Road-Movie auf dem Theater: Christian Kracht ist nach seinem Erzähler-Debut Faserland (1995) mit seinen 36 Jahren bereits so etwas wie die Vaterfigur unserer Pop-Literaten von Florian Illies bis Benjamin von Stuckrad-Barre. In seinem 2001 erschienenen (Kult-) Roman 1979 schickt er seinen namenlosen Helden, einen deutschen Innenarchitekten, auf eine sehr merkwürdige Reise.
Sie beginnt in der iranischen Hauptstadt Teheran am Vorabend der Revolution, wo ein internationaler Jetset die letzte Nacht des Schahs feiert, führt zu einem heiligen Berg nach Tibet, den er in einem Sühne-Ritual umrundet, und endet in einem chinesischen Gefangenenlager. Dort züchtet er Maden in den eigenen Fäkalien als überlebensnotwendige Eiweißgrundierung der dünnen Wassersuppe und behauptet von sich, ein guter Gefangener geworden zu sein.
Dazwischen Szenen im Flugzeug, im Auto, im Bus, zu Fuß oder auf dem Rücken eines Esels: Eine aberwitzig-groteske, finstere und zugleich bisweilen auch komische Abenteuergeschichte zwischen weltlich-dekadentem Hedonismus (die Nobel-Treter von Berluti gehören nur mit Champagner geputzt) und aufkommendem religiösen Fundamentalismus (Läuterung durch Selbsterniedrigung).

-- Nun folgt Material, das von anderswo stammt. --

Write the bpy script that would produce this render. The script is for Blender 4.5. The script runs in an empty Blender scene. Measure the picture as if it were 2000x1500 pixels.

Obwohl Bochums Intendant Matthias Hartmann, der zusammen mit dem Dramaturgen Andreas Erdmann die Bühnenfassung schuf und diese Mitte März 2003 in Reinhild Hoffmanns früherer Dependance Zeche 1 ur-inszenierte, bekundet hat, der Roman 1979 handele von der Immunschwäche der westlichen Kultur und ihrer Auslöschungssehnsucht, ist er nicht der Versuchung einer moralinsauren Polit-Allegorie auf aktuelle Kriegs-Verhältnisse in Afghanistan, Irak oder anderswo erlegen.
Technik, die begeistert: Mit einem etwa gegenüber Besses Direktoren noch erheblich verfeinerten, perfektionierten Einsatz der Video-Technik inszeniert er die Geschichte auch in der klaren, schnörkellosen Sprache so, wie Christian Kracht sie erzählt hat. Mit nur drei Schauspielern, die nicht nur alle Figuren spielen, von denen es auf 180 Romanseiten insgesamt 250 geben soll, sondern auch noch wechselweise in die Rolle des Erzählers und Kommentators schlüpfen: Lucas Gregorowicz, Oliver Masucci und Maik Solbach. Und einem exzellenten Musiker, der bereits bei Neil LaButes Einordnen/Ausflug für eine spannungsreiche Klangspur gesorgt hat: Karsten Riedel.
Making-Of eines B-Movies: Diese ungewöhnliche, jedoch immer wieder auch in albernen Slapstick abgleitende Produktion weckt binnen zweier Stunden allzu häufig mehr Interesse für die Herstellung der eindrucksvollen Live-Videobilder als für die arg konstruiert erscheinende Geschichte.